- Music
- 25 Mar 15
Multi-instrumentalist David Lyttle on his boundary-bending new project.
All those years of study and practical application – all those tours: the support gigs, the headliners. All those collaborations and guest slots. All that flip-flopping across styles and genres.
The sense of perpetual motion that made jazz producer, multi-instrumentalist and label boss David Lyttle seem like the most hyper-active musician in the North is actually, as his new album proves, the source of his strength. Because Faces, his remarkably nuanced and contemporary-sounding second album, is a triumph.
“I just wrote some songs and produced them the way I thought would best serve the song,” he says modestly. “People tell me it sounds fresh and contemporary but I’m actually quite old fashioned. When I was making it, I was imagining myself being in the ‘70s, trying to get the kind of spirit that you feel on older recordings. The sonic tone is quite retro. As for the content, I don’t know if it’s contemporary or not. I’ve never really tried to be cutting edge. When people force innovation they can lose the soul and spirit of the music. That takes second or third place way too often these days. When you hear something like that, it’s like meeting someone with no personality. I’d confidently say that most of the true innovators of music didn’t set out to do anything new but instead just did what they wanted. Sometimes innovation comes from copying and failing.”
Good luck trying to locate the source of Faces. Its dizzy-making blend of influences and textures has been expertly marshalled into a coherent whole that really could have come from anywhere. Which, when you think about how David’s early life was saturated in the music played by his family’s trad group, is pretty remarkable.
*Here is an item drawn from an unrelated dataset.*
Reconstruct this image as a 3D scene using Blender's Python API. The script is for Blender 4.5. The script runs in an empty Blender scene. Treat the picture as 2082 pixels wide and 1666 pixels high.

“I see my development in different stages,” he explains. “Child performer with my family band, teenage music nerd, jazz drummer, hip hop/soul producer and now, hopefully, David Lyttle. At the end of the day no matter how diverse your career might be, you’re one person. It would be nice if people could just think of the person rather than the output but the problem is that when music became a product it needed categories. I run a label and know the industry, so I understand the sell. But for an artist like me who loves music and has no interest in sticking to a specific direction it can be tough.”
David’s label, Lyte Records, has released work by the likes of Jason Rebello and Jean Toussaint and Andreas Varady. It’s a roster every bit as diverse as Lyttle’s own output.
“I always have my ears open for people who make great music, artists who work hard and show some initiative in an era when you can do a lot unsigned,” he says. “Again it’s about the spirit. Who cares if the performer is amazing, the song is a masterpiece or the production is brilliant, if there’s no spirit or personality? I’ve signed a lot of very different stuff over the past few years. At first I thought I should be thinking about the overall brand of my label but that’s not so important to me now. If people have heard of Lyte Records they’ll know it’s my label and that it’s diverse in its output, just like me.”